I wasn’t sure whether to post this on the Brown or the Orange Wedge. As the latter has come to life of late, I guess it can sit with its new sporting buddies.

The premise of the book is simple. The author picks eight of the world’s biggest football derbies and slants it as a travelogue. Most of the derbies are geographical; two teams, one city, polarised support. Woven within each story is the history of animosity between the sides, some autobiographical musings and a dusting of context.

Where the book works is in those instances where the absurdity of the situation is exposed; young Spurs fans arguing that Arsenal should never have been admitted to the top flight after the First World War or the sectarian vitriol of Rangers versus Celtic.

The scramble for tickets in Istanbul captures all the confusion and passion of the lead up to a big game. Scams and tension on the streets, colour and noise in the stadium. In Prague the language barrier proves impenetrable and he misses the game altogether, cursing his luck when he discovers it finished 4-4.

The chapter on the Spanish Superclassico is poor and all the more so as it opens the book. A shame, the scene was set up with Figo’s first return to the Nou Camp since his switch to Madrid. Goodhead’s inability to speak any language other than English limits his own insight and he fails to sufficiently grasp the concept of morbo.
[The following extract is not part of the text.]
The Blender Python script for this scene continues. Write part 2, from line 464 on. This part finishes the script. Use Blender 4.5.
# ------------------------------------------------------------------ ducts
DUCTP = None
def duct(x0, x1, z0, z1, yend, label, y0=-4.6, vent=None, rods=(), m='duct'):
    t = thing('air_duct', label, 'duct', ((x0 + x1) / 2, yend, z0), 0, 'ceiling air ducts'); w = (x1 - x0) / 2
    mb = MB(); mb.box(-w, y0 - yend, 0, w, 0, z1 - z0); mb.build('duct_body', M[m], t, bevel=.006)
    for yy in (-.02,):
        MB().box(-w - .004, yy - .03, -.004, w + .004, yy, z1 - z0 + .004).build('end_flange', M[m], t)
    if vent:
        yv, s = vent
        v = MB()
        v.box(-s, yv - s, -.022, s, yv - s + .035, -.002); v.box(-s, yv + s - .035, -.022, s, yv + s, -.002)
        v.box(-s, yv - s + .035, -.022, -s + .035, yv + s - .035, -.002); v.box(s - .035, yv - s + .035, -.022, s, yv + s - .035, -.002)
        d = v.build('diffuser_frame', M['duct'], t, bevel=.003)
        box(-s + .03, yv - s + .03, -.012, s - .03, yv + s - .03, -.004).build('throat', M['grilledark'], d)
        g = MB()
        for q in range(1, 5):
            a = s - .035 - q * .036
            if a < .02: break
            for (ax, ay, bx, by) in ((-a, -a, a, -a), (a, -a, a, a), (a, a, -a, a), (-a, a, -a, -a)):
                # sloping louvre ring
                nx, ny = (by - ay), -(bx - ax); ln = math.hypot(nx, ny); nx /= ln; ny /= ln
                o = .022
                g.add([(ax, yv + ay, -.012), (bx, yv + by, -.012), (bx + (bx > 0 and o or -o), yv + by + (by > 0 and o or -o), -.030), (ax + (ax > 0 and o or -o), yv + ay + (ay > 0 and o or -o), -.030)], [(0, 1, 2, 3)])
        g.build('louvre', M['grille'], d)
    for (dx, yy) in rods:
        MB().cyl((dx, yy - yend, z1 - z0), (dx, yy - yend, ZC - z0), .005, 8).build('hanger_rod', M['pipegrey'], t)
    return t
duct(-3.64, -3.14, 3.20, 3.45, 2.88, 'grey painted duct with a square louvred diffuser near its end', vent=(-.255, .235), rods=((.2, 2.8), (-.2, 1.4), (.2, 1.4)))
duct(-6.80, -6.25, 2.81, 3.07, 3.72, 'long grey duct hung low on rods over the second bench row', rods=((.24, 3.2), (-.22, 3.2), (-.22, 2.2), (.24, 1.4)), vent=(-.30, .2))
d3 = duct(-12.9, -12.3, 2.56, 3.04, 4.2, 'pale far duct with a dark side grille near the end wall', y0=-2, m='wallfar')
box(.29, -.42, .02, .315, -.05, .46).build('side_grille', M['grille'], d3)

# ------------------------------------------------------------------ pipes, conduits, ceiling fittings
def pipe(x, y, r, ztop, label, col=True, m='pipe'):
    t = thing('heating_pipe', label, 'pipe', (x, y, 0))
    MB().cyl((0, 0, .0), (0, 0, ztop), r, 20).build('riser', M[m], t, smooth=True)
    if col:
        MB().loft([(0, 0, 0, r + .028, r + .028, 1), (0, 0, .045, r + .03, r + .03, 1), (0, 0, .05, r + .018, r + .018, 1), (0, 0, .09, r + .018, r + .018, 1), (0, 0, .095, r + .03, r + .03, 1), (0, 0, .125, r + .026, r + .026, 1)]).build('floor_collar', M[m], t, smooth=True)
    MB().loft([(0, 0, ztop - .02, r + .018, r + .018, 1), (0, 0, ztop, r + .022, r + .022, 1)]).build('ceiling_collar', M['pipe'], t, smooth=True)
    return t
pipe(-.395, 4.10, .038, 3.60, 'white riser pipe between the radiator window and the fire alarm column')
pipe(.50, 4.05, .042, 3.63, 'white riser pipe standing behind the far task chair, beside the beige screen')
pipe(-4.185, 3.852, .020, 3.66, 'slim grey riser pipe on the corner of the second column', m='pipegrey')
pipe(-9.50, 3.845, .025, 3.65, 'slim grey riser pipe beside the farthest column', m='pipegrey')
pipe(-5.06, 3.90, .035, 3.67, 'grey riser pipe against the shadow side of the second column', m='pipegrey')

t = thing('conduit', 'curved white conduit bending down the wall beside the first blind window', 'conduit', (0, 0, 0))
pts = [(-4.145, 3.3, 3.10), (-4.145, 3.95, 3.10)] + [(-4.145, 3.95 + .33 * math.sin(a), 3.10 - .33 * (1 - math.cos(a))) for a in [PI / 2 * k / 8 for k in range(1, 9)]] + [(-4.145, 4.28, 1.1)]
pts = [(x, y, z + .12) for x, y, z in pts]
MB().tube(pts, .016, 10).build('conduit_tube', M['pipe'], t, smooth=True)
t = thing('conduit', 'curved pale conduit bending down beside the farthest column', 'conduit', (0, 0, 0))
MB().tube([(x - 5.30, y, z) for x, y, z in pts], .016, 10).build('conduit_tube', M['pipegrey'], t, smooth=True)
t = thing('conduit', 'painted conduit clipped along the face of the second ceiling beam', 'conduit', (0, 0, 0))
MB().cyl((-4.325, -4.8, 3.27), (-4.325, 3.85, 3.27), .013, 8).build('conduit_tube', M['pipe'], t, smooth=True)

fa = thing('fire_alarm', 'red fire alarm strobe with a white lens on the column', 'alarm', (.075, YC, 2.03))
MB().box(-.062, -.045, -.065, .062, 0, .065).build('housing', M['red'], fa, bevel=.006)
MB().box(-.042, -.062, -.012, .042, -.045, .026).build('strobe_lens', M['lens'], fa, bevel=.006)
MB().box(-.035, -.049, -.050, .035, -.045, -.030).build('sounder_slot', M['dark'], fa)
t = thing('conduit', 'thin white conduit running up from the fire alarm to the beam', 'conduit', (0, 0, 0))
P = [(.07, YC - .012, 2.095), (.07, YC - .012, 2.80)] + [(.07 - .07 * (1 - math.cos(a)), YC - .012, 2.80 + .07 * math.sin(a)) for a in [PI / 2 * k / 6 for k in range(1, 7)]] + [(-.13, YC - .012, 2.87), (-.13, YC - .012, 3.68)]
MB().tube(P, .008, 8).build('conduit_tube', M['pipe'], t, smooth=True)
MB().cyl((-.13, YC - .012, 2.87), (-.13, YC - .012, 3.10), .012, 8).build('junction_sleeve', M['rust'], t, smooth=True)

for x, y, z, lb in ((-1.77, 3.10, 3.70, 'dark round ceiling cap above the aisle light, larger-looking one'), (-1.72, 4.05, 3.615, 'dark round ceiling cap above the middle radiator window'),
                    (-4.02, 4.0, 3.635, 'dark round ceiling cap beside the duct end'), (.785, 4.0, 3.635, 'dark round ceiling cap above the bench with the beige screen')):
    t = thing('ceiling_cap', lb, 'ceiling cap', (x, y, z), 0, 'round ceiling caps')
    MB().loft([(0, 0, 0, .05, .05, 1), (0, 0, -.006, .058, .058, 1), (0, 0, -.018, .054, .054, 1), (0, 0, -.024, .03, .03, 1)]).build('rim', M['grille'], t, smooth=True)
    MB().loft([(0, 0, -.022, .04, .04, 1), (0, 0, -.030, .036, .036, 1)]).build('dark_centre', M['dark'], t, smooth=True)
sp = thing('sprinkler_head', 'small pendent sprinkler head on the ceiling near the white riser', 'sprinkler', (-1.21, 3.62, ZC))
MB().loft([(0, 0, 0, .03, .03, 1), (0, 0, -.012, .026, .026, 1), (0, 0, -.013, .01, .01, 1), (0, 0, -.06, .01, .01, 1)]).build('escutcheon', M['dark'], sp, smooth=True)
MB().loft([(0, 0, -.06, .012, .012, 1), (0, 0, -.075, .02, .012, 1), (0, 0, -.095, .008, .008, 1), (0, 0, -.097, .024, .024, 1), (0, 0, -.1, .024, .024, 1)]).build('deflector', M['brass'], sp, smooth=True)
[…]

The writing comes alive when he ventures further afield, America versus Guadalajara at the Azteca and the Argentine Derbi at Boca Juniors crumbling stadium. The latter is nicely done, set against the backdrop of an Argentine economy on its knees, all tickertape and punch-ups. A tangible class divide sperates the supporters and for once a local accompanies the author to translate the chanting and abuse. At other games he brings along disinterested mates or relatives to act as a rational foil against his enthusiasm and hammers the point too bluntly.

In the Milan chapter Goodhead looks back to his schoolboy experiences of playing football and the derby like games of his childhood. Bizarrely he is from the same small town as I am. He was in the line up of the fee paying school’s eleven, I played for the local comprehensive team. He describes the friction of the local derby game and how much it meant to beat us. God, we hated those posh kids.